Two additional VMS integrations are being onboarded into the existing bronze-silver-gold pattern. The architecture absorbs them without changes to the silver conformance layer or the gold schema.

The bigger expansion is the CRM. This is a different class of source entirely. It holds the business development pipeline (opportunities, sales stages, conversations), client and supplier master data, divisional ownership, team assignments, and implementation phases. Integrating it means the lakehouse will connect operational workforce data to the commercial relationships that drive it. Reporting that currently requires someone to cross-reference a VMS dashboard with a CRM screen will resolve to a single query against the governed model.

What I'd Do Differently

I'd version the semantic model independently from the lakehouse. Right now a column rename in silver can break a DAX measure in the semantic model, and you only find out when the dataset refresh fails. If the semantic model had its own contract tests against the gold schema, those breaks would surface in the PR, not in production at 6 AM.

I'd also push harder on data contracts earlier.
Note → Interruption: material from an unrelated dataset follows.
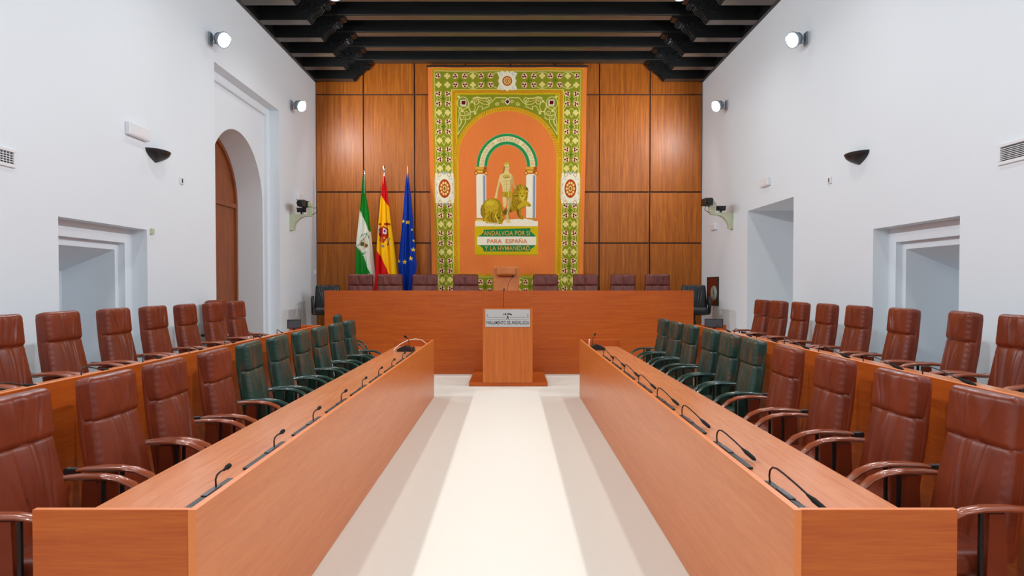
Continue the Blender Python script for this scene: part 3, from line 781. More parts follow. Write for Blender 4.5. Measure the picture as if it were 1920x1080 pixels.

The split notebooks in silver do the conformance work, but the "contract" between bronze and silver is implicit. It lives in the notebook logic, not in a schema definition that a pipeline can validate before it runs. That means a source-side schema change (a renamed column, a new enum value, a field that quietly goes nullable) passes bronze without complaint and blows up in silver. A lightweight contract layer, even just a JSON schema check at the bronze-to-silver boundary, would have caught several of the issues described in the "What Broke" section before they reached the transform step.

The Stack

Microsoft Fabric (Lakehouses, Warehouses, Data Pipelines, Direct Lake, Fabric-Git integration), PySpark, Spark SQL, Delta Lake, Python, T-SQL, Power BI, DAX, Azure DevOps with Git-based PR workflows, REST API integration, SFTP ingestion.